Clutch the Boxer moved to the starring role on my blog. And the cloth itself grew new parts as I explored Jude's concept of lateral movement, AKA "banding." (The distortion is me being too lazy to take down everything on the design wall so I could photograph it properly.)
I was happy last night after stitching the red squares (who could not be happy stitching in scarlet?) but this morning, I felt a nagging dissatisfaction. Or more like the absence of satisfaction you get when the creation is In Its Right Place.

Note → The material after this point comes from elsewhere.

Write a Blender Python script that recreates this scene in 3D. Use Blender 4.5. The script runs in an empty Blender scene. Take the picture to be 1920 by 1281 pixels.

Now, Jude's current workshop "The What If Diaries" has been focusing for the past month on White. I haven't. But something valuable snuck past the Color Guard anyway. Because I picked up the cloth and said, "What if...." I love the banding...I love Clutch. I don't love them together. So what if the banding stood on its own?
What if it stood on its own
And what if Clutch became a new cloth?
Or he just gets a whole fresh start in life?
Why not just jump into this "what if?" Because it means the finality of this (cue music to Jaws):
We've talked a lot over at Spirit Cloth Plus about letting ideas take their own shape, about cloth morphing from one place to the next. The stitchers over there are fearless and fierce in doing what it takes to make a piece right. But boy, is it ever scary for me. Not scary like snakes, but scary like the first minute you look down from the high diving platform. As in I really really want to do this, but I can't seem to get my toes uncurled from the edge. In the hours since I thought the first "what if, " I grow more excited with the possibility of the new cloth(s) and less attached to the present. And I am REALLY excited about just arriving at this place where I want my work to become what it wants to be.
So, I am probably going to jump but I need to look down a bit more, ok? I think I will post over at the What If Forum and let all my coaches over there give me a pep talk.